The Church also pointed to a striking act of witness during the chaos of March 2–3, 2024, when armed gangs stormed the National Penitentiary in Port-au-Prince and thousands of detainees fled. The priests and lay members remained. “This constitutes proof of their confidence in the justice of their country,” the statement said. “Innocent people always believe that justice will ultimately rule in their favor.”

The Church’s public statement came days after a significant development in the criminal investigation. On March 26, 2026, the DCPJ arrested Vundla Sikhumbuzo, a Zimbabwean national who had been a fugitive for seven years. Sikhumbuzo had served as the Diocese of Haiti’s Director of Operations from 2011, managing post-earthquake relief and recovery programmes, until his dismissal in 2018 following allegations that he had attacked his wife in an acid attack. He faces charges including arms and ammunition trafficking, attempted murder, criminal association, and the unlawful confinement of three children. Another suspect, Renel Louis, had been arrested the previous week.
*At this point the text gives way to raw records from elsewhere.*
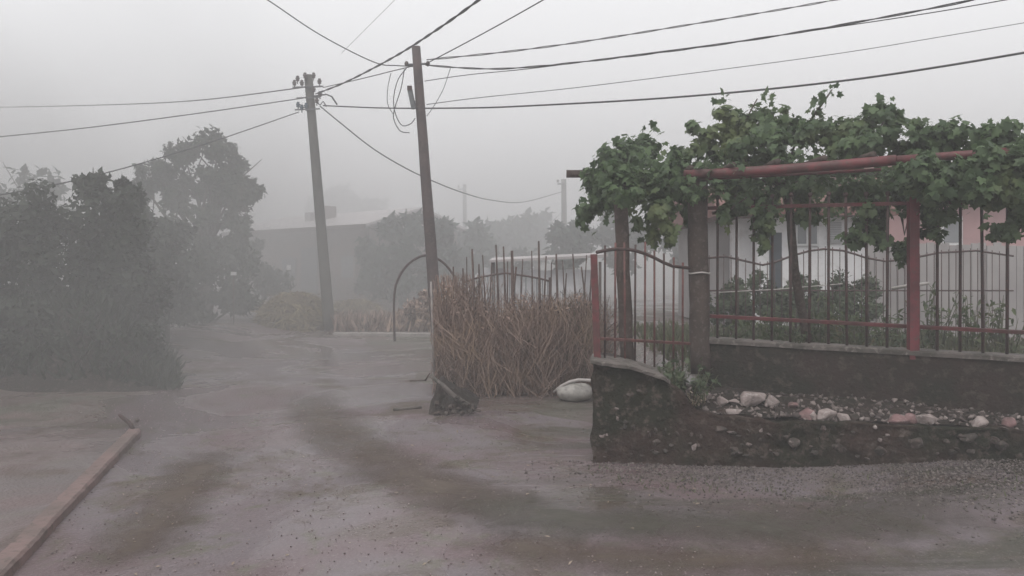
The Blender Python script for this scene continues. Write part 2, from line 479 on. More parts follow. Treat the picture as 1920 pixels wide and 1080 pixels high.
def mud_mat(name, tone, tone2, rough):
    m, nt, b, out = mat_base(name)
    c = mixc(nt, ramp(nt, noise_n(nt, 2.2, 5, .6), .4, .62), tone, tone2)
    nt.links.new(c, b.inputs["Base Color"]); b.inputs["Roughness"].default_value = rough
    bump(nt, b, noise_n(nt, 22, 6, .7), .4, .02)
    at = nt.nodes.new("ShaderNodeAttribute"); at.attribute_name = "spread"
    ad = nt.nodes.new("ShaderNodeMath"); ad.operation = 'MULTIPLY_ADD'; ad.inputs[1].default_value = 1.5
    nt.links.new(noise_n(nt, 2.4, 7, .72, dist=.7), ad.inputs[0]); nt.links.new(at.outputs["Fac"], ad.inputs[2])
    tr = nt.nodes.new("ShaderNodeBsdfTransparent"); mx = nt.nodes.new("ShaderNodeMixShader")
    nt.links.new(ramp(nt, ad.outputs[0], .75, 2.3), mx.inputs[0])
    nt.links.new(tr.outputs[0], mx.inputs[1]); nt.links.new(b.outputs[0], mx.inputs[2]); nt.links.new(mx.outputs[0], out.inputs["Surface"])
    return m
def wheel_track(pix, w, mat, lift):
    """a band of churned wet mud lying in a wheel track; ends and edges thin out"""
    K = [Vector((X_at(px, EYE * F / (py - HY)), EYE * F / (py - HY), 0)) for px, py in pix]
    L = smooth_line(K, 14); n = 9; V, fl, at = [], [], []
    for i, p in enumerate(L):
        d = (L[min(i + 1, len(L) - 1)] - L[max(i - 1, 0)]).normalized(); r = Vector((d.y, -d.x, 0))
        u = i / (len(L) - 1); e = min(1, u / .2, (1 - u) / .2)
        for k in range(n):
            t = -1 + 2 * k / (n - 1); q = p + r * t * w * (1 + .25 * nz(p.x, p.y, 2, 1.1))
            V.append((q.x, q.y, G(q.x, q.y) + lift)); at.append((1 - abs(t) ** 1.5) * e)
    for i in range(len(L) - 1):
        for k in range(n - 1):
            fl += [i * n + k, i * n + k + 1, (i + 1) * n + k + 1, (i + 1) * n + k]
    me = np_mesh("wheel_track", V, fl, [4] * (len(fl) // 4), mat, True)
    a = me.attributes.new("spread", 'FLOAT', 'POINT'); a.data.foreach_set("value", at)
    tag(link_mesh("wheel_track", me), kind="structure")
brown = mud_mat("brown_mud", (.085, .058, .042), (.11, .082, .062), .6)
olive = mud_mat("olive_mud", (.075, .070, .052), (.09, .078, .064), .45)
wheel_track([(560, 730), (600, 775), (665, 835), (780, 900), (930, 950), (1050, 985)], .55, brown, .0105)
wheel_track([(820, 925), (980, 965), (1180, 985), (1400, 985), (1650, 975), (1900, 965)], .50, olive, .0145)
wheel_track([(860, 1005), (1000, 1030), (1200, 1050), (1450, 1052), (1800, 1040)], .3, brown, .0105)
wheel_track([(400, 840), (360, 900), (290, 990), (200, 1090)], .35, brown, .0105)
# concrete pad on the left
def pad():
    z = 0.06
    A = Vector((-3.65, 7.3, 0)); near = Vector((-2.51, 3.5, 0))
    pts = [Vector((A.x, A.y, 0)), Vector((near.x - 0.02, near.y, 0)), Vector((-6.2, 3.4, 0)), Vector((-7.6, 7.9, 0))]
    V, F_ = [], []
    mb = MB()
    edge = []
    n = len(pts)
    for i in range(n):
        a, b = pts[i], pts[(i + 1) % n]
        k = int((b - a).length / 0.12) + 1
        for j in range(k):
            q = a + (b - a) * j / k
            q = q + Vector((nz(q.x, q.y, 1, 3), nz(q.x, q.y, 9, 3), 0)) * 0.02 + Vector((nz(q.x, q.y, 3, 9), nz(q.x, q.y, 5, 9), 0)) * 0.010
            edge.append(q)
    m = len(edge)
    c = sum(edge, Vector()) / m
    top = [(q.x + (c.x - q.x) * 0.012, q.y + (c.y - q.y) * 0.012, z + 0.006 * nz(q.x, q.y, 2, 4)) for q in edge]
    mid = [(q.x + .02 * nz(q.x, q.y, 4, 6), q.y, z - 0.012 - .012 * abs(nz(q.x, q.y, 6, 7))) for q in edge]
    bot = [(q.x, q.y, -0.05) for q in edge]
    vs = bot + mid + top
    fs = []
    for r_ in range(2):
        for i in range(m):
            j = (i + 1) % m
            fs.append((r_ * m + j, r_ * m + i, r_ * m + m + i, r_ * m + m + j))
    fs.append(tuple(range(3 * m - 1, 2 * m - 1, -1)))
    mb.add(vs, fs)
    return mb.build("concrete_pad", M['pad'])
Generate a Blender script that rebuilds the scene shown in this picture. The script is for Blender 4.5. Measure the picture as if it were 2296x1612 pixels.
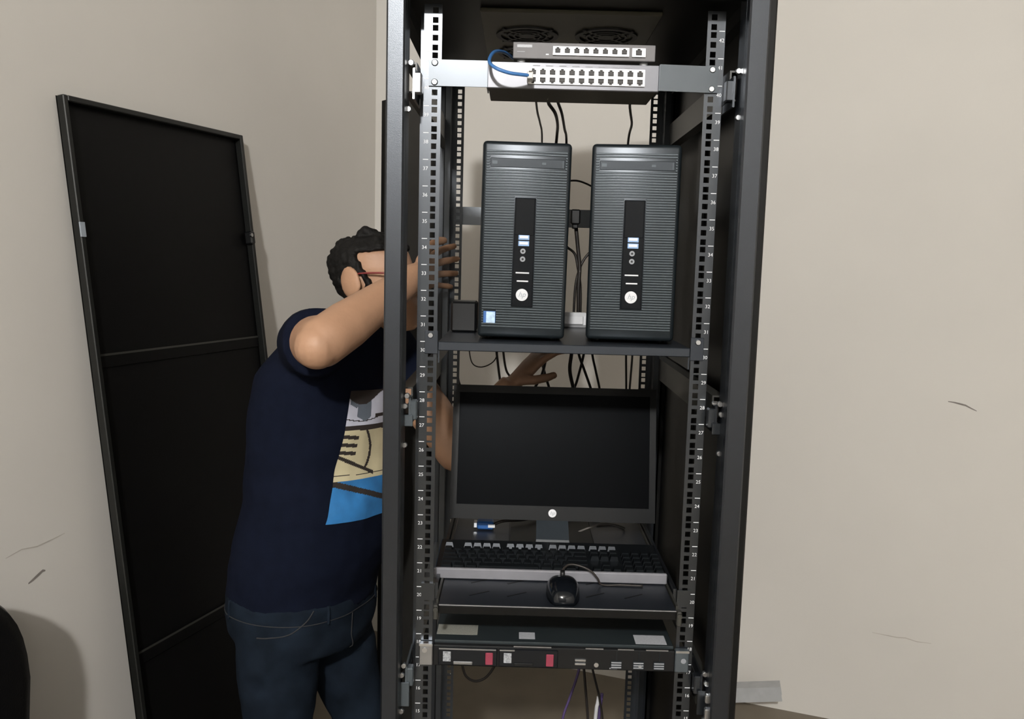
import bpy, bmesh, math, random
from mathutils import Vector, Matrix, noise
from mathutils.bvhtree import BVHTree
random.seed(7)
sc = bpy.context.scene
for o in list(bpy.data.objects): bpy.data.objects.remove(o, do_unlink=True)
COL = sc.collection

# ------------------------------------------------------------------ camera
CAM = Vector((-0.0842, -1.4707, 1.6103))
PITCH, ROLL, YAW, FPX = 0.1159, 0.0268, 0.0039, 1900.0
def _cam_rows():
    cy, sy = math.cos(YAW), math.sin(YAW); cp, sp = math.cos(PITCH), math.sin(PITCH); cr, sr = math.cos(ROLL), math.sin(ROLL)
    B = Matrix(((1,0,0),(0,0,-1),(0,1,0))); Y = Matrix(((cy,sy,0),(-sy,cy,0),(0,0,1)))
    P = Matrix(((1,0,0),(0,cp,-sp),(0,sp,cp))); R = Matrix(((cr,-sr,0),(sr,cr,0),(0,0,1)))
    return R @ P @ B @ Y
_M = _cam_rows()
cam_data = bpy.data.cameras.new('camera'); cam = bpy.data.objects.new('camera', cam_data); COL.objects.link(cam)
rot = Matrix((_M[0], -_M[1], -_M[2])).transposed()
cam.matrix_world = Matrix.Translation(CAM) @ rot.to_4x4()
cam_data.sensor_width = 36.0; cam_data.lens = FPX/2296*36.0; cam_data.clip_start = 0.02
sc.camera = cam

# ------------------------------------------------------------------ world, light, exposure
world = bpy.data.worlds.new('world'); sc.world = world; world.use_nodes = True
bg = world.node_tree.nodes['Background']; bg.inputs[0].default_value = (0.5, 0.52, 0.55, 1); bg.inputs[1].default_value = 0.02
sc.view_settings.view_transform = 'Standard'; sc.view_settings.look = 'None'
sc.view_settings.exposure = 0.0; sc.view_settings.gamma = 1.0; sc.view_settings.use_curve_mapping = False

# room frame: corner, D = depth direction of the left wall, W = width direction of the back wall
ANG = math.radians(19.5)
D = Vector((math.sin(ANG), math.cos(ANG), 0)); W = Vector((math.cos(ANG), -math.sin(ANG), 0))
CORNER = Vector((-0.6763, 2.0474, 0))
ROOM_W, ROOM_D, ROOM_H = 5.0, 7.4, 3.65
def RP(w, d, z): return CORNER + W*w + D*d + Vector((0,0,z))
LAMP = Vector((-0.42, -4.20, 3.45))
lamp = bpy.data.lights.new('ceiling_lamp_bulb', 'POINT'); lamp.shadow_soft_size = 0.10
lamp.energy = 725.0; lamp.color = (1.0, 0.985, 0.955)
lamp_o = bpy.data.objects.new('ceiling_lamp_bulb', lamp); COL.objects.link(lamp_o); lamp_o.location = LAMP

# ------------------------------------------------------------------ helpers
def s2l(c):
    return tuple(((v/255)/12.92 if v/255 <= .04045 else ((v/255+.055)/1.055)**2.4) for v in c)
def mat(name, col, rough=.5, metal=0., ior=1.5, var=.06, scale=30., bump=0., bscale=200., coat=0., emit=None, tint=None, trans=0.):
    m = bpy.data.materials.new(name); m.use_nodes = True
    nt = m.node_tree; b = nt.nodes['Principled BSDF']
    b.inputs['Roughness'].default_value = rough; b.inputs['Metallic'].default_value = metal; b.inputs['IOR'].default_value = ior
    b.inputs['Coat Weight'].default_value = coat; b.inputs['Coat Roughness'].default_value = .15
    b.inputs['Transmission Weight'].default_value = trans
    tc = nt.nodes.new('ShaderNodeTexCoord'); n = nt.nodes.new('ShaderNodeTexNoise'); n.inputs['Scale'].default_value = scale; n.inputs['Detail'].default_value = 4
    nt.links.new(tc.outputs['Object'], n.inputs['Vector'])
    r = nt.nodes.new('ShaderNodeValToRGB')
    r.color_ramp.elements[0].position = .3; r.color_ramp.elements[1].position = .7
    r.color_ramp.elements[0].color = (*[max(0, v*(1-var)) for v in col], 1); r.color_ramp.elements[1].color = (*[min(1, v*(1+var)) for v in col], 1)
    nt.links.new(n.outputs['Fac'], r.inputs['Fac']); nt.links.new(r.outputs['Color'], b.inputs['Base Color'])
    if bump:
        n2 = nt.nodes.new('ShaderNodeTexNoise'); n2.inputs['Scale'].default_value = bscale; n2.inputs['Detail'].default_value = 3
        nt.links.new(tc.outputs['Object'], n2.inputs['Vector'])
        bp = nt.nodes.new('ShaderNodeBump'); bp.inputs['Strength'].default_value = bump; bp.inputs['Distance'].default_value = .002
        nt.links.new(n2.outputs['Fac'], bp.inputs['Height']); nt.links.new(bp.outputs['Normal'], b.inputs['Normal'])
    if tint: b.inputs['Specular Tint'].default_value = (*tint, 1)
    if emit:
        b.inputs['Emission Color'].default_value = (*emit[0], 1); b.inputs['Emission Strength'].default_value = emit[1]
    return m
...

Pastor Dieune Day, identified as an alleged ringleader, was arrested in the Dominican Republic in December 2024 and extradited to Haiti.

Human rights attorney Samuel Madistin, who represents the Episcopal Church, has argued that the judicial process has been manipulated to protect the scheme’s actual architects, with the Church cast as scapegoat. Haiti’s National Human Rights Defense Network (RNDDH) previously identified then-chief Port-au-Prince prosecutor Jacques Lafontant as having allegedly sought to manage suspect testimony to shield Haitian government figures; Lafontant was among dozens of judges and prosecutors subsequently expelled by the Haitian Supreme Court for alleged corruption.

The Diocese of Haiti, the largest in The Episcopal Church with more than 97,000 baptised members, has been without a diocesan bishop since Bishop Jean Zaché Duracin resigned in 2017. The Standing Committee has served as its ecclesiastical authority throughout the period covered by the arms case.

The prosecution of Church personnel has unfolded against the backdrop of Haiti’s wider collapse: gang violence controls much of Port-au-Prince, the government has been in chronic crisis since the assassination of President Jovenel Moïse in 2021, and the country has no functioning parliament.

Founded in Haiti in 1861, the Episcopal Church of Haiti is a constituent member of the Anglican Communion. The Standing Committee’s April 5 statement called on human rights organisations, the Haitian population, and the national and international press to press for compliance with the court orders. Its conclusion was brief and direct: “The truth must prevail. Justice must be done. The innocent must be released.”